Reputation and brand, chicken and egg

Brand and reputation are often confused. But one is more important than the other for long-term success. Understand this and you can prime your business for the future. 

Brand is the unique combination of ‘identifying features’ that distinguish your company from another. Reputation is much more complicated. You can’t see it or hold it or hear it. It is written between the lines. It is the overall experience of what you sell, the multiple touchpoints from sales to usage, service to satisfaction. Reputation is your customer's evaluation of your company over time.  

A strong brand delivers immeasurable value. You’ll instantly recognise the sports brand with a tick or the burger chain’s golden arches. You don’t need the namecheck to know who we are talking about. That recognition ensures customers lace up their Nikes and order a Big Mac.  

But the customer experience, service and perception of product quality is what your reputation is built upon.  

You probably haven’t heard of ARM Holdings but you use their products every day. They are Britain’s most successful tech company you’ve never seen. Their processing chips are at the heart of your Samsung Galaxy, your iPhone, your television, your cars, even part of the smart infrastructure for cities. They trade, not on brand recognition, but a reputation forged through expertise, performance quality and subsequent product satisfaction.  

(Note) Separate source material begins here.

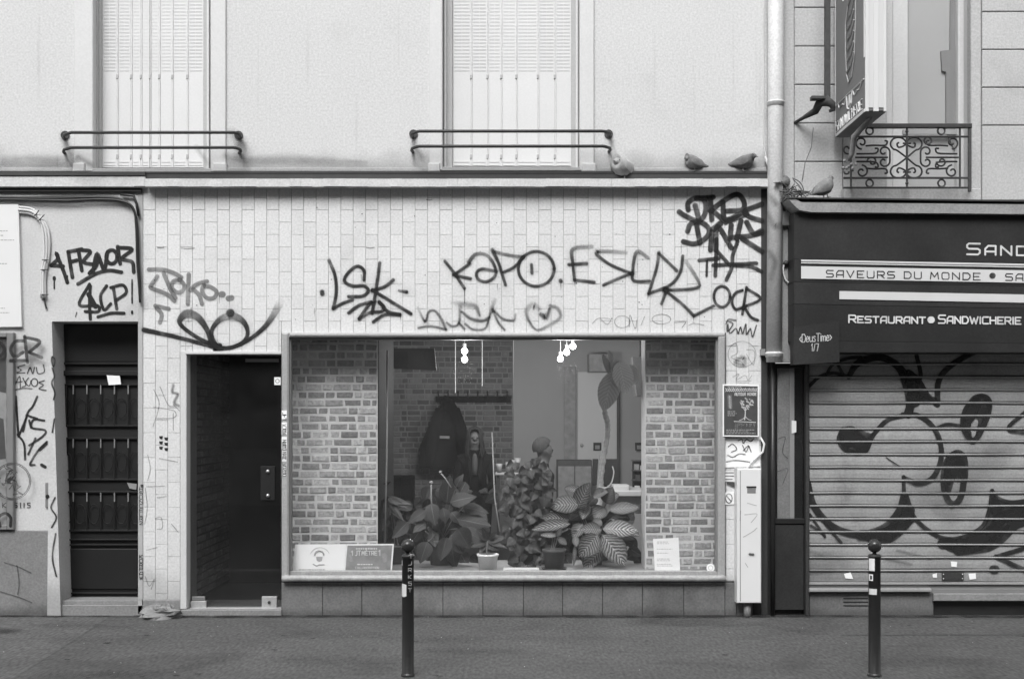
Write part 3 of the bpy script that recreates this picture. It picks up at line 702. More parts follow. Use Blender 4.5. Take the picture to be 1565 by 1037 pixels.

If brand is the egg, reputation is the chicken.  Let’s say you start with your brand, but your reputation lasts longer, delivers more value, makes more noise, takes time to tame.   

One matters more. Your brand will deliver customers through the door, customers will return based on your reputation. Customer loyalty, and the implied higher customer retention rate, is far more cost-effective than relying on new customers. The loyal customer rules the roost. 

Ask Gerald Ratner, one speech at an Institute of Directors dinner, and the Ratners Group lost its hard-won brand and reputation. Fast forward 27 years, Facebook has yet to regain customer trust since Mark Zuckerberg’s testimony to congress. Both Ratner and Zuckerberg underestimated the power of reputation.   

Brand enables business today, but reputation drives customer loyalty and company growth tomorrow.  Invest wisely.